Meno della metà delle scuole italiane viaggia su banda larga. Basterebbe questa frase per indicare la via da percorrere per innovare il sistema scolastico italiano ma l’emergenza sanitaria in atto ha accelerato la percezione di quanto ancora ci sia da fare sull’innovazione tra i banchi. Del tema, si è discusso nel primo dei quattro appuntamenti del ciclo “Ripensare l’educazione nel XXI”, iniziativa voluta dal Ministero dell’Istruzione, presenziata dal Presidente del Consiglio Giuseppe Conte e dal Ministro dell’Istruzione Lucia Azzolina, a cui hanno partecipato i docenti Unicatt Simonetta Polenghi e Pier Cesare Rivoltella.
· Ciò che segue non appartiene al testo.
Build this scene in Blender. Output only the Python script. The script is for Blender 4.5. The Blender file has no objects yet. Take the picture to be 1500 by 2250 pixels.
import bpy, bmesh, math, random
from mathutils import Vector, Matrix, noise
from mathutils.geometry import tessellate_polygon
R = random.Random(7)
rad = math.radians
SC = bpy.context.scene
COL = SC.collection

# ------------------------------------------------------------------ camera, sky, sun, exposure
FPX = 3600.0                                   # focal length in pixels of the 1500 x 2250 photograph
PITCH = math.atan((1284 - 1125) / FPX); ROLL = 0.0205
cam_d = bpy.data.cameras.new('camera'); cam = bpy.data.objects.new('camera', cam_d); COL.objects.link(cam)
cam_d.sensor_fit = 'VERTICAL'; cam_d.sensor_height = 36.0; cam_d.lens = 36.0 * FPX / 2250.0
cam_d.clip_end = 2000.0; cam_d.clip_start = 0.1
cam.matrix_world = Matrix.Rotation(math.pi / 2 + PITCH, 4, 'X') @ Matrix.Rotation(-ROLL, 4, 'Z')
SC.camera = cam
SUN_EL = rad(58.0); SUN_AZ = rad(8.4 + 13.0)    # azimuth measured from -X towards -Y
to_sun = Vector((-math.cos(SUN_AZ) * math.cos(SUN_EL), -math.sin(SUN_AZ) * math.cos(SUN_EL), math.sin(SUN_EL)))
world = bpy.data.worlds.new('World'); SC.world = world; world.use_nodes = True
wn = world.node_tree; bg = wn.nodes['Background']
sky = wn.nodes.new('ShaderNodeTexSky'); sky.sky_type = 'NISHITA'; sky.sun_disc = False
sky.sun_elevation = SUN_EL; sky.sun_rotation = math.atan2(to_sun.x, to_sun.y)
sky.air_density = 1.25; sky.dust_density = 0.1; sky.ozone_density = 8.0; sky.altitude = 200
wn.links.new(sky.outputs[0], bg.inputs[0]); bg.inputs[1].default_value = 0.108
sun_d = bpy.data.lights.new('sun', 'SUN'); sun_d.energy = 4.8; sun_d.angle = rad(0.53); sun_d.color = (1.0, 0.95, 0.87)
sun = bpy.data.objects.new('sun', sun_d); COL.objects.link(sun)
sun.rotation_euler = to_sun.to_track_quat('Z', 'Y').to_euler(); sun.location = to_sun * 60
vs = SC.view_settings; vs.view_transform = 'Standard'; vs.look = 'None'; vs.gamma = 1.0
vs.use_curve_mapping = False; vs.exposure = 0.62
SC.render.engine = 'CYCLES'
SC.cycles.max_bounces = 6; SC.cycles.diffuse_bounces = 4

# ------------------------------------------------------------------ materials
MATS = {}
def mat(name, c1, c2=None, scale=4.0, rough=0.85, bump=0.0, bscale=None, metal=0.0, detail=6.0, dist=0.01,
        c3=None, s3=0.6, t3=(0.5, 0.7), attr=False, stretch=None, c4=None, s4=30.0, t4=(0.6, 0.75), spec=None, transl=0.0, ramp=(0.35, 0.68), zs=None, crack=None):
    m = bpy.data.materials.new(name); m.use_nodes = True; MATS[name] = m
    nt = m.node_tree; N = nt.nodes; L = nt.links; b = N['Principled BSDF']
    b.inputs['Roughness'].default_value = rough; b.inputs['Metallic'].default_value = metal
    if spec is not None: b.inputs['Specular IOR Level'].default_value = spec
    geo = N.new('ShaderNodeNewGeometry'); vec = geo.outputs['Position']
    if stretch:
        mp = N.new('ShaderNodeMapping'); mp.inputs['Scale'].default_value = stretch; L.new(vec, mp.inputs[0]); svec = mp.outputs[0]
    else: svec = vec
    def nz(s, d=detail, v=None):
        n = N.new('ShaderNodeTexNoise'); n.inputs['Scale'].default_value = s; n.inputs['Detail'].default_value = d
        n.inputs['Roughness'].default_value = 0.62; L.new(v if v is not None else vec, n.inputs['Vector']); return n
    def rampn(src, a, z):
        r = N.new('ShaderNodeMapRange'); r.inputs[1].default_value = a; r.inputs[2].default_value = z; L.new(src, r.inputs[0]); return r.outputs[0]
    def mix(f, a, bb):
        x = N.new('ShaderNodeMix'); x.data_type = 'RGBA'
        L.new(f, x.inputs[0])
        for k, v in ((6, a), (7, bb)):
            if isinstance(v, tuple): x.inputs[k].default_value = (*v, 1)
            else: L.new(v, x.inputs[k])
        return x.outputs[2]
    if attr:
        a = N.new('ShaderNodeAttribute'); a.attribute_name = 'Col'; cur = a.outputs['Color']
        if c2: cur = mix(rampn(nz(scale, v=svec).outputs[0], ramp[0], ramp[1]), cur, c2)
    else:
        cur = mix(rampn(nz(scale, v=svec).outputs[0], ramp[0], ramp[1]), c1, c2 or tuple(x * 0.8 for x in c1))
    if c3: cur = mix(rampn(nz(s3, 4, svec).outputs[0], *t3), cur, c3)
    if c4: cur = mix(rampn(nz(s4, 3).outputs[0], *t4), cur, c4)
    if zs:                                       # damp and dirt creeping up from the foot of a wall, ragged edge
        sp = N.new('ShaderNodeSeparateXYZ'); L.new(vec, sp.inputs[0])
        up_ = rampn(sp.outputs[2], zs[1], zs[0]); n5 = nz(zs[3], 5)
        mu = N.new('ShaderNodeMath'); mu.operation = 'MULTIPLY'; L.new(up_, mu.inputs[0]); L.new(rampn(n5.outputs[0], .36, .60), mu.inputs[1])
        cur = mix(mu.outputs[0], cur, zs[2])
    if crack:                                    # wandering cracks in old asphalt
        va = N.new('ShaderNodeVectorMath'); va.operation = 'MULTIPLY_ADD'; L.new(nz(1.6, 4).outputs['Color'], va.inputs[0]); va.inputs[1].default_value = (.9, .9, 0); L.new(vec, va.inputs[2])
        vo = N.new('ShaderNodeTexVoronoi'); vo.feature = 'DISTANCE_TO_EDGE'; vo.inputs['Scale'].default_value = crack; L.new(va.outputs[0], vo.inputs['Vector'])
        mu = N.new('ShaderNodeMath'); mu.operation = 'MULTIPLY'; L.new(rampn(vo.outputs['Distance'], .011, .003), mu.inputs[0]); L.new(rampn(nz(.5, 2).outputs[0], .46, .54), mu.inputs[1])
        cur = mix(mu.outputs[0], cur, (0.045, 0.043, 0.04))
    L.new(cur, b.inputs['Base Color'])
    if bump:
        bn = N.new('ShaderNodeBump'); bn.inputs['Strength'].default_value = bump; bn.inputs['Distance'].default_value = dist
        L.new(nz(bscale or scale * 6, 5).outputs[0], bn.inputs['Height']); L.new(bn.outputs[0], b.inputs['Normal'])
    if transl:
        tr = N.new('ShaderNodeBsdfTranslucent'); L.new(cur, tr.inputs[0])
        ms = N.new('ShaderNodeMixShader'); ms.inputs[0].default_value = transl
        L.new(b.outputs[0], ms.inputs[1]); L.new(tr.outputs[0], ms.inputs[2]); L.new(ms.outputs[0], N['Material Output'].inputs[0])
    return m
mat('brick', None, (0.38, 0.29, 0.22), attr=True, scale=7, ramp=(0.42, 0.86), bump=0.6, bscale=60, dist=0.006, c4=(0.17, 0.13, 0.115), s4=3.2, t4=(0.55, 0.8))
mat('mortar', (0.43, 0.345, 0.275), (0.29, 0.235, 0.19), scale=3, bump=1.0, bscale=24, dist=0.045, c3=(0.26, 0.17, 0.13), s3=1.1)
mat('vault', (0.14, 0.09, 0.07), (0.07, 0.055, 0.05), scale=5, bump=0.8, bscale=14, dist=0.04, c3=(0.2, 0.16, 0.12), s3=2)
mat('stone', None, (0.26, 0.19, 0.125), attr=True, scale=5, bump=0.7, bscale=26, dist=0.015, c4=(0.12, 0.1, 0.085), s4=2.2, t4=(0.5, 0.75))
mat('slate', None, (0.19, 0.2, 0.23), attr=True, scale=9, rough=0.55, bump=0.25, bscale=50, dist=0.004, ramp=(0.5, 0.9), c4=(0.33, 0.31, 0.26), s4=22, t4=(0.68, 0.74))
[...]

“Incontri per riflettere, proporre, agire” era il sottotitolo dell’iniziativa e gli interventi dei docenti, moderati dallo scrittore e giornalista Edoardo Camurri, di spunti ne hanno offerti molti. «Anzitutto è risultato chiaro il ritardo culturale della scuola rispetto ai temi dell’innovazione» ha sottolineato il prof. Rivoltella nel suo intervento. A fronte di isole di eccellenza e laboratori di innovazione, si sono create delle zone d’ombra causate dalla non curanza dove si è pensato che la stessa organizzazione del lavoro fatta in presenza potesse essere replicata da remoto.
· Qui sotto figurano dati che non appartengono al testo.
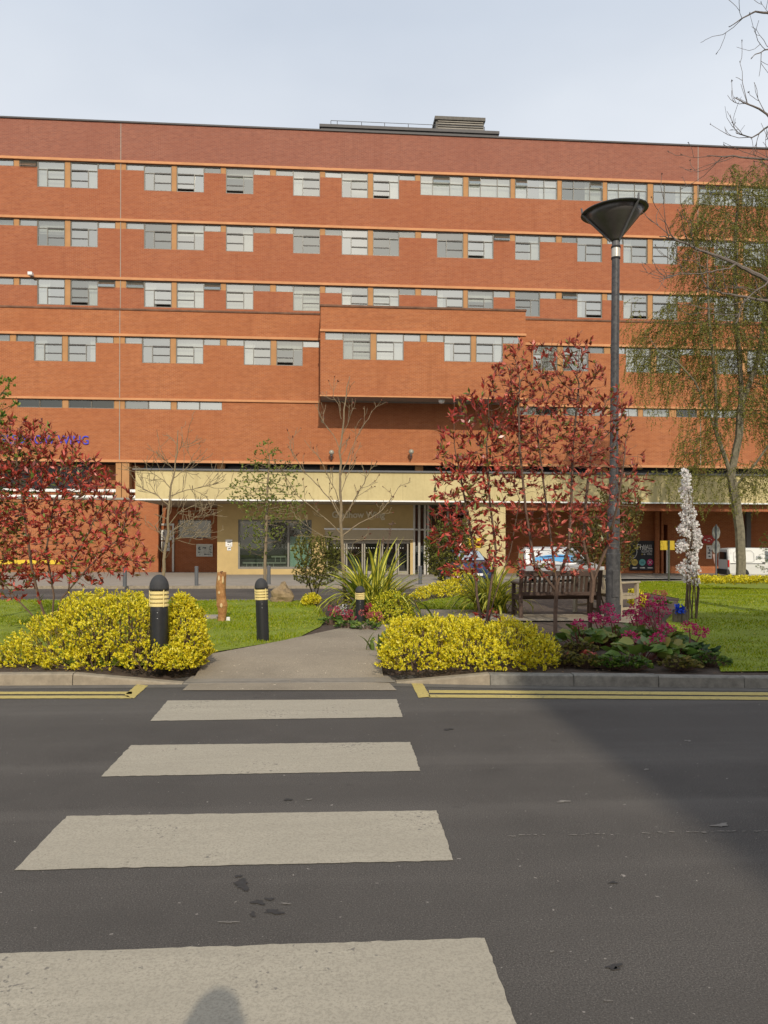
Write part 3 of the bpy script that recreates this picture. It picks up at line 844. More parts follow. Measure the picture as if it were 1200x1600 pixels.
# rooms behind the glass
for nm, Y, x0, x1, z0, z1 in [('room_wall', YU, XA, XZ, bounds[3] + .3, zroof - 2.2), ('room_wall', YL, XA, XZ, zL0 + .3, zcopL - .3)]:
    mb = MB().quad((x0, Y + 2.4, z0), (x1, Y + 2.4, z0), (x1, Y + 2.4, z1), (x0, Y + 2.4, z1))
    zs2 = [z0, z1] + ([zat(UR, q, YU) + .5 for q in (341.7, 432.7)] if Y == YU else [])
    for z in zs2: mb.quad((x0, Y + .25, z), (x1, Y + .25, z), (x1, Y + 2.4, z), (x0, Y + 2.4, z))
    xx = x0
    while xx < x1: mb.quad((xx, Y + .25, z0), (xx, Y + 2.4, z0), (xx, Y + 2.4, z1), (xx, Y + .25, z1)); xx += 5.1
    put(nm, mb, M['room'], bld)
put('room_wall', MB().quad((XB0, YB + 1.9, zb0), (XB1, YB + 1.9, zb0), (XB1, YB + 1.9, zbt), (XB0, YB + 1.9, zbt)).quad((XB0, YB + .2, zb0 + 3.3), (XB1, YB + .2, zb0 + 3.3), (XB1, YB + 1.9, zb0 + 3.3), (XB0, YB + 1.9, zb0 + 3.3)), M['room'], bld)
# movement joints
for u, v, Y, z0, z1 in ((188.5, 330, YU, zcopL, zroof), (187, 600, YL, zL0, zcopL), (1090.5, 330, YU, zcopL, zroof), (1095, 600, YL, zL0, zcopL)):
    x = PX(u, v, Y).x
    put('movement_joint', MB().box(x - .022, x + .022, Y - .006, Y + .02, z0, z1), M['conc'], bld)
# mass behind and roof deck
put('roof', MB().box(XA, XZ, YU + .5, YU + 16, zroof - .5, zroof - .2), M['lead'], bld)
put('rear_wall', MB().box(XA, XZ, YU + 3.0, YU + 16, -.6, zroof - .5), M['brick_top'], bld)

# --- plant room on the roof
YP = 49.5
px0, px1 = PX(501, 205, YP).x, PX(778, 215, YP).x
zp0, zp1 = zroof - .25, zat(501, 194.5, YP)
rp = MB().box(px0, px1, YP, YP + 5, zp0, zp1 - .18).box(px0 - .08, px1 + .08, YP - .1, YP + 5, zp1 - .18, zp1)
plant = put('roof_plant', rp, M['lead'], bld)
sl = MB()
for k in range(3):
    z = zp1 - .34 - k * .24
    sl.box(px0 + .3, px1 - .25, YP - .06, YP - .004, z - .10, z)
put('louvre', sl, M['conc'], plant)
rl = MB(); zr = zat(501, 184, YP)
u_posts = [517, 527, 565, 601, 638, 676]
rx = [PX(u, 188, YP + .4).x for u in u_posts] + [PX(757, 205, YP + .4).x]
zr1 = zp1 + .95 * (zr - zp1) + .12
for x in rx: rl.tube([(x, YP + .4, zp1), (x, YP + .4, zp1 + .50)], .022, 6)
for z in (zp1 + .50, zp1 + .26): rl.tube([(rx[0], YP + .4, z), (rx[-1], YP + .4, z)], .018, 6)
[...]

«Ed è subito stato chiaro che il divario digitale era di solito sintomo di un divario culturale e quest’ultimo di un disagio economico e sociale -ha sottolineato Rivoltella-. In tempo di riflessione sulle povertà educative, abbiamo avuto la certezza che i poveri sono sempre più poveri. E siamo tornati a interrogarci, a oltre cinquant’anni da Lettera a una professoressa, sulla reale capacità della scuola di colmare il gap, di ridurre le differenze, di non essere ‘un ospedale che cura i sani’».